I will demonstrate below that if NETC valuation converges to the level of the comparable transaction, there is room for a huge drop in its price. Someone can argue (the management) that NETC deserves a premium because it is the biggest provider of Pay-TV. However, to justified the present share price the company has perform much better than the overall economy, and in the last years there was no growth.

My objective in this section is ascertain how much NETC shares are overvalued considering the potential increase of number of shares and the multiples from Canbras´ transaction.

I considered also a 15% increase in the Ebitda for 2004, in order to check if the overvaluation persist, and included a premium over Canbras´ EV/Ebitda multiple of 30% because NETC´s market share and brand recognition.
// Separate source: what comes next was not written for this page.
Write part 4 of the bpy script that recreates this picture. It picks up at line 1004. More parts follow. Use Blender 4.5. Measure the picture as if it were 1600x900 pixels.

NETC Valuation Based on Canbras ($ million)
-----------------------------------------------

Ebitda 2003 (annualized) $ 96.3

Ebitda 2004 (15% growth) $ 110.8

Canbras´ EV/Ebitda Multiple 4,14 x

EV/Ebitda Premium on Canbras 30%

EV/Ebitda with Premium 5.4x (= 4.14 x 1.30)


Enterprise Value 598.3
(-) Net Debt after Restructuring (241.9)
(=) EQUITY VALUE 356.4

New Total Shares 328.625.553

IMPLIED PRICE per ADR 1.08
====
POTENTIAL DROP in PRICE ===>> 67%
======================= ====

Based on the assumptions and calculations above, NETC is overvaluated, almost 3 times the present price, therefore it has a good potential for shorting.

Catalyst

- NETC is overvalued based on comparison to peers in other countries, other local investment alternatives, and the most recent transaction in the sector;

- Despite the debt reduction proposed in the restructuring plan, every thing has to run smoothly from day one in order to achieve a balanced capital structure, but the Brazilian economy volatility can take its toll;

- A successful restructuring plan will create an overhang on NETC´s share price, because it will increase the number of shares by 62%, and most of it will be in the hands of commercial banks, which have few incentives to keep the shares.